Suit brews as TSP work proceeds

As MatCom's work progresses, the Thrift Savings Plan board seeks change in law so it can refile lawsuit against AMS

FRTIB's complaint against AMS

The board that oversees the Thrift Savings Plan has asked Congress to change a federal law so the board can refile a $350 million lawsuit against American Management Systems Inc. for failing to complete a computer modernization project.

Meanwhile, the company hired in July 2001 after the board terminated its relationship with AMS is on target to complete the project by the end of this year.

Early last month, a federal district court threw out the Federal Retirement Thrift Investment Board's lawsuit against AMS, saying the board didn't have the right to sue on its own. Only the Justice Department could sue on the board's behalf, the court found.

Sen. Ted Stevens (R-Alaska), ranking member on the Senate Appropriations Committee, is considering the board's request to sponsor a bill to amend the Federal Employees' Retirement System Act of 1986 so that executive director Roger Mehle can file the suit again, Mehle said at a board meeting Jan. 15.

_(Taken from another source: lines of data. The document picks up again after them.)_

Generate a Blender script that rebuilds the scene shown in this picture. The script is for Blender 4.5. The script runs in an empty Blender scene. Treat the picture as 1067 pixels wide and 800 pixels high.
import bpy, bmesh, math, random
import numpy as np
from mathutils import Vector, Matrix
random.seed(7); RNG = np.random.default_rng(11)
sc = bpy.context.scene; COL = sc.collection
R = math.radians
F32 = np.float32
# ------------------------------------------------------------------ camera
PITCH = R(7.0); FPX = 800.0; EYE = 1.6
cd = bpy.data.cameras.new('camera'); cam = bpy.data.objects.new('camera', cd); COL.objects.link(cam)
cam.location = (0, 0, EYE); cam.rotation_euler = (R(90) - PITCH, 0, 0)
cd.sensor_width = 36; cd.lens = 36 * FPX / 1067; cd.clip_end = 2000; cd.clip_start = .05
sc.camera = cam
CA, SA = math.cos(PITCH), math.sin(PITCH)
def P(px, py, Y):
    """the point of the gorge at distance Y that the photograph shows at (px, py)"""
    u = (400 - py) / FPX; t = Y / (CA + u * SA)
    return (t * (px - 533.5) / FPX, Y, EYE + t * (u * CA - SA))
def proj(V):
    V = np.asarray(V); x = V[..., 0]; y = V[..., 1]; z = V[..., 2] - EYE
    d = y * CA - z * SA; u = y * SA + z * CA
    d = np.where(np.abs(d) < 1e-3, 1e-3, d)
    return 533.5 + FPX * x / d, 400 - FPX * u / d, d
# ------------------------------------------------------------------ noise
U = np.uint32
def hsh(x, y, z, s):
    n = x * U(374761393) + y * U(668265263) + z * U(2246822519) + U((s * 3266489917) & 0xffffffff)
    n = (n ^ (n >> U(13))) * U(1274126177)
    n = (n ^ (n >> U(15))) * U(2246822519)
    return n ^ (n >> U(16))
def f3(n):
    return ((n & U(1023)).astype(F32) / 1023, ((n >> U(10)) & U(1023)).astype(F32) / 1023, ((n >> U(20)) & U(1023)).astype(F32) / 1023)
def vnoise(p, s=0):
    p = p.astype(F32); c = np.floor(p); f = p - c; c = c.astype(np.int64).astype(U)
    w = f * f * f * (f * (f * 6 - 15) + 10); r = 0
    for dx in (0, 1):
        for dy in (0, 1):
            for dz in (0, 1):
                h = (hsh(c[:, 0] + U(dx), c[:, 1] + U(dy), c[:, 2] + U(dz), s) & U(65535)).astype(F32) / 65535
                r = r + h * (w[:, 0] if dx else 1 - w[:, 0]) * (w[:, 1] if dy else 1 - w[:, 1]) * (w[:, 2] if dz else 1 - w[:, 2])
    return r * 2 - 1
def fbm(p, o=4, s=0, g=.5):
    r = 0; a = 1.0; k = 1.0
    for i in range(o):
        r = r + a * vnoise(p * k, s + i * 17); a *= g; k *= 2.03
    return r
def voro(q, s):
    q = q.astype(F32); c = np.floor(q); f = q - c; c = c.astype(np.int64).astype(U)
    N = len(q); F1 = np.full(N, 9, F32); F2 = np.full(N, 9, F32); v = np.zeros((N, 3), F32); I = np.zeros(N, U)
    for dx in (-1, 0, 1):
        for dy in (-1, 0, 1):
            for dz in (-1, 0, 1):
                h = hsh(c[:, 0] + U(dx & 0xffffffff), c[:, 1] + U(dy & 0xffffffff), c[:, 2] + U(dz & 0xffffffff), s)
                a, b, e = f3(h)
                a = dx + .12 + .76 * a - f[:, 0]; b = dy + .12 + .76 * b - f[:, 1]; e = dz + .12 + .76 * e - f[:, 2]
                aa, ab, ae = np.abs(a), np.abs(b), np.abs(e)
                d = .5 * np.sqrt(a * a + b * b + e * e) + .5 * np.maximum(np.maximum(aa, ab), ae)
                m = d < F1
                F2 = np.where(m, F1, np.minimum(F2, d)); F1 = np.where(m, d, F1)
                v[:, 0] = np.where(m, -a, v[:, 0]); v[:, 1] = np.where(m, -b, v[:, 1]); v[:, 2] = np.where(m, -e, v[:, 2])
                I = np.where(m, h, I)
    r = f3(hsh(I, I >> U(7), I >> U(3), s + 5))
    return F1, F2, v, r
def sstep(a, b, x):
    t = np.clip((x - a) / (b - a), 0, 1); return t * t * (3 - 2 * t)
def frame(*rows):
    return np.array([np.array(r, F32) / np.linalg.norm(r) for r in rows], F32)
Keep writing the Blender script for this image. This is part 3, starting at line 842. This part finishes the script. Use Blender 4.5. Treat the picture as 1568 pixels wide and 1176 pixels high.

AMS' failure to meet its contractual obligations to build a new recordkeeping system for the TSP "is the biggest threat to this organization since I first became associated with it in 1987," said Mehle, a former trial lawyer. "I want to take these people [AMS] back to court. I want to get them before a jury and let the chips fall where they may."

The board hired the Fairfax, Va.-based AMS in 1997 to modernize the TSP's computer system. The new system was to go online in May 2000, at a cost of $30 million. By the beginning of last year, however, the operational date for the system had been delayed at least four times and AMS was estimating the final cost at nearly $90 million, according to the board.

On July 17, the board fired AMS and a few days later hired Materials, Communication and Computers Inc. (MatCom) of Alexandria, Va., to complete the project.

MatCom's efforts to build the new system "are proceeding well," Mehle said. The company plans to use the same off-the-shelf software that AMS was using, he said, adding, "We have learned from MatCom that the customization needed for our [new] system is far, far less than the customization AMS told us was necessary."

For example, the number of lines of new software code AMS had written to add to the off-the-shelf product was greater than the total number of lines in the product itself, Mehle said.

He said he expects the new system to be operational in the "second half of this year."

An AMS spokesman said the company would have no comment on Mehle's statements.